Well, i would say that Traffic engineering is about how to influence routing (i.e. path selection) based on policy considerations

So, as Erik points out above, in the IPv4-BGP-style multihoming, TE and path selection is performed by changing BGP knobs when announcing routes. In particular, it is the guy that is configuring the BGP router the one that will try to influence the path selection (using stuff like AS path prepending, more specific routes, MED attributes, communities...). Moreover, because each direction of the packet flow is influenced by the route announcement, TE is likely to be set per direction.

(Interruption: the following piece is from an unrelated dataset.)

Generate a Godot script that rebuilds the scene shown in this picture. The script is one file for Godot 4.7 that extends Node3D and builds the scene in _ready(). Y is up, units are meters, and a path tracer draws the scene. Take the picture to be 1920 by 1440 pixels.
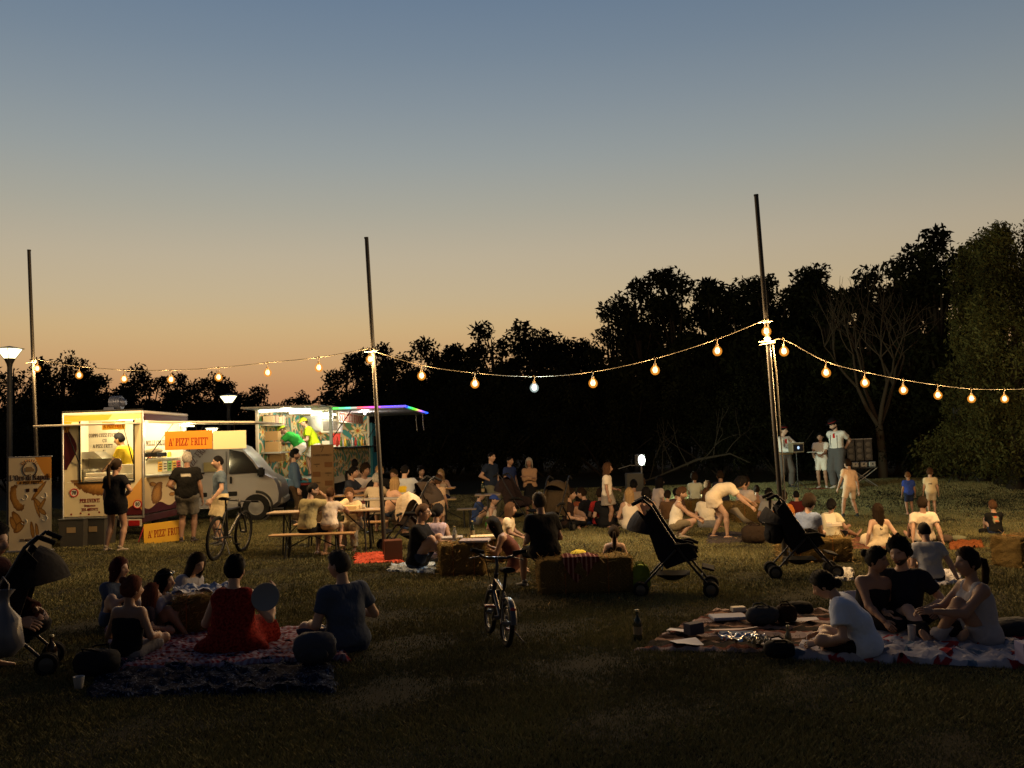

OTOH, in the SHIM model, each egress path of the multihomed site is associated with a given prefix. This basically means that selecting a prefix of a multihomed host, implies the selection of the path of the multihomed site used to reach that host. This selection is performed by the host, so it is up to the host admin to actually select the path.

I think it's pertinent to note that peer-to-peer traffic in IPv4 is frequently balanced dynamically by end hosts today (through choice of peer).

I hear about several user-heavy networks who see over 60% of their traffic from bittorrent, for example. Although I have no science to promote this as widespread truth, I have yet to find an operator who measures such things who disagree with me when I mention such a figure.

If we can consider a future in which peer-to-peer traffic increases, relative to other applications, and in which locality-sensitive peer- to-peer protocols become more common, then TE looks like it's naturally shifting to the end hosts anyway; ISPs are left playing an increasingly futile game of whack-a-mole.

Crippling a multi-homing solution in the interests of preserving a capability which is increasingly absent does not seem sensible.